Director Agnes Varda, a prominent participant in the French New Wave film movement, teams up with photographer slash street artist JR to travel through rural France. As part of JR’s Inside Out Project, they take photographs of people after learning their stories and then blow them up to paste them in a significant location, like the image of a farmer on a building he and anyone who visits sees every day. The eighty-nine-year-old filmmaker and the thirty-year-old photographer both share a passion for meeting people with interesting backgrounds and helping them to truly see themselves, and they also discover quite a bit about each other and how they see the world differently in the process.
This film really is best likened to a film version of a photo essay, since Varda and JR set out to explore a landscape with which they have some familiarity and to understand the people who inhabit it. Their purpose is to see people in new ways and to capture the feelings and emotions that they express upon being shown these portraits. It’s an exceptional journey, one that sparkles with creativity and a delightful energy, with each person interviewed perfectly willing to talk freely and be open to something they would never have imagined.

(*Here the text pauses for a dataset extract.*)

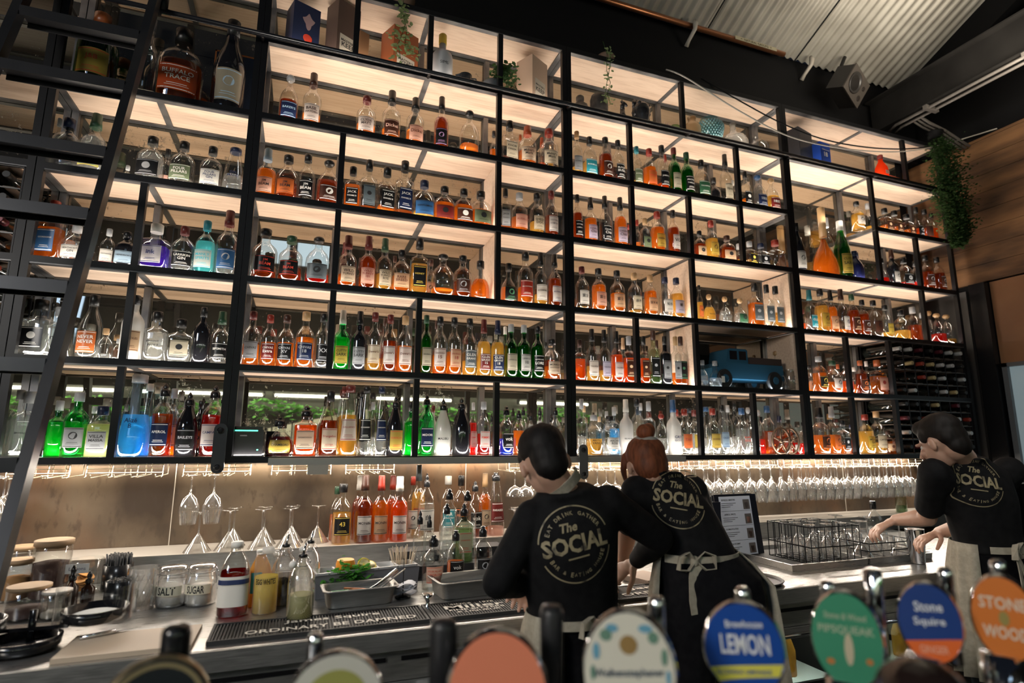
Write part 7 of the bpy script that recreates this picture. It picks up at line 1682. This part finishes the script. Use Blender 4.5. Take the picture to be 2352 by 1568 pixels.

The power of these large photographic murals being put up is difficult to convey, and that is the number one reason to watch this film. But the relationship that develops between Varda and JR is a very close second, since they’re also trying to open each other’s minds to fresh ideas, like JR wanting Varda to stop harping on how old she is and how each meeting might be her last and Varda pressing JR to remove his token sunglasses for just one photograph. This is film that’s easy to love, representing a more optimistic but equally compelling vision of photography and its power from the last great Oscar-nominated documentary of its kind, “The Salt of the Earth.” There’s simply so much to see here, and Varda and JR have done a wonderful job of capturing it.